Mr HAROLD HOLT - The honorable gentleman speaks of concern being felt on this matter. I realize that many people are interested in the question of decimal currency and no doubt there are some practical problems which would vary in degree for different individuals according to the way in which the Government's general policy decision is taken and the detailed application of any affirmative decision to go ahead with decimal currency. The Government has not been idle on this matter. There was a good deal of cabinet discussion on it prior to the end of last year and we arranged for accredited observers to go from this country to watch the transition process as it occurred in South Africa. But I would point out to the honorable gentleman that, although we have a very valuable report from the committee which was set up to examine certain aspects of the matter, there are other aspects on which the committee was not required to report and which are still of practical moment to us. There is the problem of the minting of coinage should any change in currency policy be determined. Wrapped up with that is the practical question of Whether we need additional minting capacity. There are also the question as to when a mint should be established in Canberra and the question of the time required for the minting of new coins in order to build up a stock before any change is made.

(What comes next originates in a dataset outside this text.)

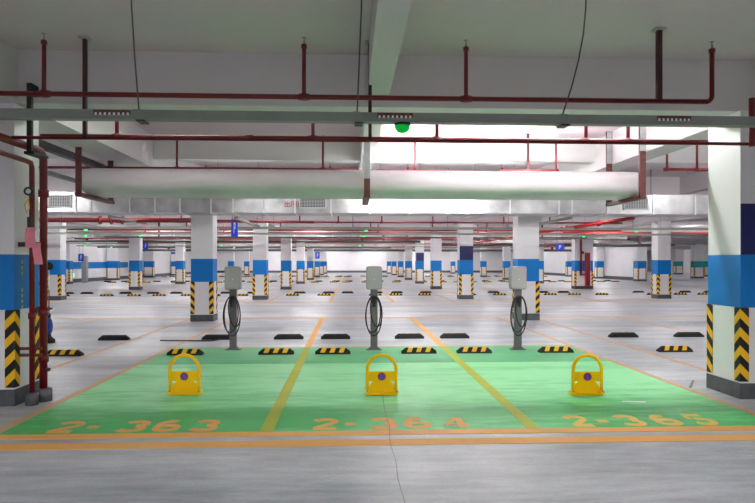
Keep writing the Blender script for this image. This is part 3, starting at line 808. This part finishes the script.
lr((26, 30, 34), 43.0, 3.45, 'tube lamp in the front row of the far right hall', mat='tubefar', L=2.0); lr((20, 24), 30, 3.3, 'tube lamp in the far right hall', mat='tubefar', L=2.0)  # more fill lamps added for the far hall
# front aisle: unseen lamps added as fill for the camera-facing sides
lr((-7.0, -4.7, -1.5, 1.5, 5.6, 7.6), -5.5, 2.6, 'tube lamp behind the photographer', mat='tubefront')
lr((-6.2, -2.8, -.75, 2.6, 6.2), -1.4, 2.6, 'tube lamp above the front aisle', mat='tubefront')

# ------------------------------------------------------------------ small lamps, signs, odds and ends
def dome(x, y, z, r, lab, mat='grndot'):
    t = thing('indicator_lamp', lab, 'indicator lamp', (x, y, z), 'green parking indicator lamps')
    MB().lathe((x, y, z - r * .25), [(r * .9, 0), (r, r * .25)], 'blacksteel', 14).build('lamp_base', t)
    MB().lathe((x, y, z - r * .25), [(r * .25, -r * .85), (r * .6, -r * .7), (r * .88, -r * .35), (r * .9, 0)], mat, 14).build('lamp_dome', t)
dome(.384, 4.46, 2.515, .062, 'green dome indicator lamp under the nearest grey tray', 'grnlamp')
GD = [(85, 19.2, 'left, nearest'), (85, 23.2, 'left, brightest'), (140, 23.2, 'beside the far left column'), (85, 36.2, 'far left, small'),
      (111, 41.0, 'far left, beside the pale column'), (221, 36.2, 'between left columns'), (234, 41.0, 'left of the third column'),
      (366, 19.2, 'middle, upper'), (364, 23.2, 'middle, lower'), (360, 36.2, 'middle, deep'), (637, 19.2, 'right, before the pale wall'), (584, 23.2, 'right, by the red pipes'),
      (460, 36.2, 'right of the middle, deep')]
for (u, y, w) in GD:
    dome(px(u, y), y + .04, 2.525, .045 + y * .0009, 'small glowing green indicator lamp under a far tray, ' + w)
def hang_sign(u, y, z0, z1, w, lab, mat='signblue', glyph=True):
    x = px(u, y); t = thing('hanging_sign', lab, 'sign', (x, y, z0), 'blue signs hung in the hall')
    MB().box(x - w / 2, x + w / 2, y, y + .03, z0, z1, mat).build('panel', t)
    if glyph:
        h = z1 - z0
        g = MB().box(x - w * .12, x - w * .02, y - .004, y, z0 + h * .2, z0 + h * .8, 'gaugeface')
        g.box(x - w * .02, x + w * .14, y - .004, y, z0 + h * .7, z0 + h * .8, 'gaugeface').box(x + w * .06, x + w * .14, y - .004, y, z0 + h * .45, z0 + h * .8, 'gaugeface').box(x - w * .02, x + w * .14, y - .004, y, z0 + h * .45, z0 + h * .54, 'gaugeface').build('parking_letter', t)
    for sx in (-.35, .35): MB().tube([(x + w * sx, y + .015, z1), (x + w * sx, y + .015, ZS)], .008, 'wire', 5).build('hanger_rod', t)
hang_sign(234.5, 18.6, 2.26, 2.80, .20, 'tall narrow blue sign hanging right of the second left column')
hang_sign(560, 30, 2.10, 2.40, .42, 'small blue sign hanging left of the column with red pipes')
hang_sign(81, 41.5, 1.55, 2.05, .36, 'small blue sign hanging by the far left wall')
hang_sign(145.5, 34, 2.2, 2.58, .28, 'small blue sign hanging right of the far left column')
hang_sign(317.5, 46, 1.75, 2.25, .34, 'small dark blue sign hanging among the left far columns')
hang_sign(174, 45, 2.08, 2.22, .42, 'tiny flat blue sign hanging far left of centre', glyph=False)
for (y, z, lab) in ((44.6, .42, 'small green exit sign low on the far left wall, nearer one'), (52.4, .55, 'small green exit sign low on the far left wall, deeper one')):
    o = MB().box(-19.99, -19.93, y, y + .5, z, z + .26, 'exit').build('exit_sign', origin=(-19.96, y, z)); tag(o, lab, 'exit sign')
# grey upright duct by left wall
o = MB().box(-19.3, -18.95, 44.8, 45.1, 0, 1.95, 'door').build('steel_cabinet', origin=(-19.1, 45, 0)); tag(o, 'tall narrow grey cabinet against the far left wall', 'cabinet')
# round headed stand
x, y = px(49, 19.8), 19.8
t = thing('round_mirror_stand', 'round black disc on a thin pole left, behind the red pipes', 'stand', (x, y, 0))
MB().lathe((x, y, 1.37), [(.10, -.015), (.135, -.008), (.135, .008), (.10, .015)], 'black', 20, 'y').build('round_disc', t)
MB().tube([(x, y, 0), (x, y, 1.25)], .018, 'steel', 8).build('pole', t)
MB().tube([(x, y, .05), (x, y, .62)], .020, 'rust', 8).build('red_sleeve', t)
MB().lathe((x, y, 0), [(.13, 0), (.11, .03), (.04, .05)], 'black', 16).build('base', t)
x, y = px(47.5, 11.6), 11.6
t = thing('floor_bollard', 'squat blue bollard with round black foot behind the red pipes', 'bollard', (x, y, 0))
MB().lathe((x, y, 0), [(.13, 0), (.13, .06), (.07, .11), (.06, .16)], 'black', 18).build('foot', t)
MB().lathe((x, y, .16), [(.055, 0), (.085, .06), (.095, .15), (.075, .26), (.05, .31)], 'bluesheet', 18).build('body', t)
MB().lathe((x, y, .47), [(.05, 0), (.06, .04), (.03, .10), (.045, .16), (.02, .2)], 'black', 14).build('cap', t)
# red pipes and cabinet on the right column at fourth row
x, y = 12.95 + .62, 33.0
t = thing('fire_riser_pipe', 'thin red fire pipe with valve on a far right column', 'pipe', (12.80, 33.28, 0), 'red fire pipes on a far column')
MB().tube([(12.80, 33.30, .75), (12.80, 33.30, 3.0)], .06, 'red', 10).tube([(12.80, 33.30, .8), (13.02, 33.30, .8)], .04, 'red', 8).build('pipe_run', t)
MB().box(12.86, 12.94, 33.24, 33.34, 1.95, 2.1, 'blacksteel').build('valve', t)
o = MB().box(13.03, 13.27, 33.16, 33.36, .17, 2.02, 'signred').build('hose_cabinet', origin=(13.15, 33.26, .17)); tag(o, 'tall dark red fire hose cabinet on the far right column', 'cabinet')
MB().box(13.05, 13.25, 33.145, 33.16, .22, 1.98, 'red').build('cabinet_door', o)

# ------------------------------------------------------------------ camera, world
cd = bpy.data.cameras.new('camera'); cam = bpy.data.objects.new('camera', cd); COL.objects.link(cam)
cam.location = (0, 0, 1.5)
cam.rotation_euler = (PI / 2, 0, -math.atan(27.5 / 610.))
cd.sensor_fit = 'HORIZONTAL'; cd.sensor_width = 36; cd.lens = 610 / 755 * 36
cd.shift_y = 10.5 / 755
S.camera = cam
w = bpy.data.worlds.new('world'); S.world = w; w.use_nodes = True
w.node_tree.nodes['Background'].inputs[0].default_value = (.9, .92, 1, 1)
w.node_tree.nodes['Background'].inputs[1].default_value = .05
S.view_settings.view_transform = 'Standard'; S.view_settings.look = 'None'
S.view_settings.exposure = 1.05; S.view_settings.gamma = 1
try:
    S.cycles.use_denoising = True
    S.cycles.max_bounces = 10; S.cycles.diffuse_bounces = 6; S.cycles.glossy_bounces = 3
    S.cycles.use_light_tree = True; S.cycles.sample_clamp_indirect = 6
except Exception: pass

# ------------------------------------------------------------------ wheel stops: keep those in view and word their labels
bpy.context.view_layer.update()
dg = bpy.context.evaluated_depsgraph_get()
cpos = Vector((0, 0, 1.5)); CAMI = cam.matrix_world.inverted()
def seen(o):
    p0 = o.matrix_world.translation; hit = 0
    for dx in (-.26, -.1, .1, .26):
        for dz in (.05, .094):
            p = p0 + Vector((dx, -.05, dz)); q = CAMI @ p
            if q.z >= 0 or abs(q.x / -q.z * 610) > 374: continue
            v = p - cpos; L = v.length
            ok, loc, nrm, idx, ob, mx = S.ray_cast(dg, cpos, v.normalized(), distance=L - .12)
            if not ok or (ob.parent and ob.parent.name == o.name): hit += 1
    return hit
keep = [s for s in stops if s[0] is stop0 or seen(s[0]) >= 1]
for (o, k, x) in stops:
    if not any(o is q[0] for q in keep):
        for c in [z for z in bpy.data.objects if z.parent == o]: bpy.data.objects.remove(c, do_unlink=True)
        bpy.data.objects.remove(o, do_unlink=True)
RN = {0: 'striped row across the green bays', 1: 'plain black row behind the chargers', 2: 'first far striped row past the aisle', 3: 'first far black row past the aisle',
      4: 'second far striped row', 5: 'second far black row', 6: 'deepest striped row', 7: 'deepest black row'}
for k in range(8):
    row = sorted([s for s in keep if s[1] == k], key=lambda s: s[2])
    for i, s in enumerate(row):
        s[0]['label'] = '%s rubber wheel stop, %s from left in the %s' % ('yellow-striped' if k % 2 == 0 else 'black', ordl(i), RN[k])
        s[0]['group'] = 'wheel stops, ' + RN[k]
for o in bpy.data.objects:
    for key in ('_w', '_geo'):
        if key in o: del o[key]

In saying those things, I do not wish to convey the impression that the Government has already come to a firm decision on this matter. I propose, a little later in the session, when the want of confidence motion has been disposed of - I hope satisfactorily from the Government's point of view - to ask the House to afford me an opportunity to state the Government's attitude on this matter in rather more detail. This matter is by no means a simple one. I think that, at a time when the economy has been subjected to the influence of some unsettling factors, we do not need to look to the kind of timetable which might earlier have appeared to be desirable. However, T shall be able to say a little more about that later.